Read by Cassandra Campbell
12 hours, 14 minutes
Published February 2019 by HarperCollins Publishers
Publisher's Summary:
In the spring of 1981, the young Skinner siblings — fierce Renee, dreamy Caroline, golden-boy Joe, and watchful Fiona — lose their father to a heart attack and their mother to a paralyzing depression, events that thrust them into a period they will later call “the Pause”. Caught between the predictable life they once led and an uncertain future that stretches before them, the siblings navigate the dangers and resentments of the Pause to emerge fiercely loyal and deeply connected.
Two decades later, the Skinners find themselves again confronted with a family crisis that tests the strength of these bonds and forces them to question the life choices they've made and what, exactly, they will do for love.
Narrated nearly a century later by the youngest sibling, the renowned poet Fiona Skinner, The Last Romantics spans a lifetime. It's a story of sex and affection, sacrifice and selfishness, deeply held principles and dashed expectations, a lost engagement ring, a squandered baseball scholarship, unsupervised summers at the neighborhood pond, and an iconic book of love poems. But most of all, it is the story of Renee, Caroline, Joe, and Fiona: the ways they support each other, the ways they betray each other, and the ways they knit back together bonds they have fractured.
My Thoughts:
The Last Romantics is a book about the things that tie a family together and the things that tear them apart, which makes me very glad to have chosen it as one of this year's book club selections. There's a lot to discuss here, including both the strengths and the weaknesses (in my opinion, of course) of the book. Let's get those (again, in my opinion) weaknesses out of the way first.
The Weaknesses:
- Fiona works, for most of the book, for a climate watch group, which is all very well and good. Except that the book alternates between 100+-year-old Fiona telling a group of fans about her family history while outside it's clear that climate change has, indeed made a powerful impact on the Earth. Except that's not really touched on all that much and it doesn't really impact that story in any way. It could have been left out or incorporated more.
- So the entire reason for Fiona to tell the audience her family's story is to explain to them who the "Luna" that appears in her most famous poem was to her family. We finally get to that point late in the book and then I felt like we got bogged down in that piece of the story. I wanted the story to be about the siblings and not veer off into Luna's story; and then I found the girls' obsession with finding Luna very strange and unlikely.
The Strengths:
- I do love me a good story about siblings - about their relationships with each other and about who each of them are in their own lives.

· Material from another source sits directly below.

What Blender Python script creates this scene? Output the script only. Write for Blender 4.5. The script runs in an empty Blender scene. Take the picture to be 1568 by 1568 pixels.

- These are particularly strong characters. While Fiona is clearly the main character of the book, each of her siblings are well-developed and any one of them stands on their own. We can clearly see how the young child they were grew into the adults they became and how The Pause impacted that growth.
- There are a lot of themes explored in the book and they never feel forced.
- I very much liked the way Conklin tied up the book. You all know I enjoy a book that doesn't necessarily tie everything neatly with a bow at the end.
I'm so looking forward to hearing what my book club members think of this one!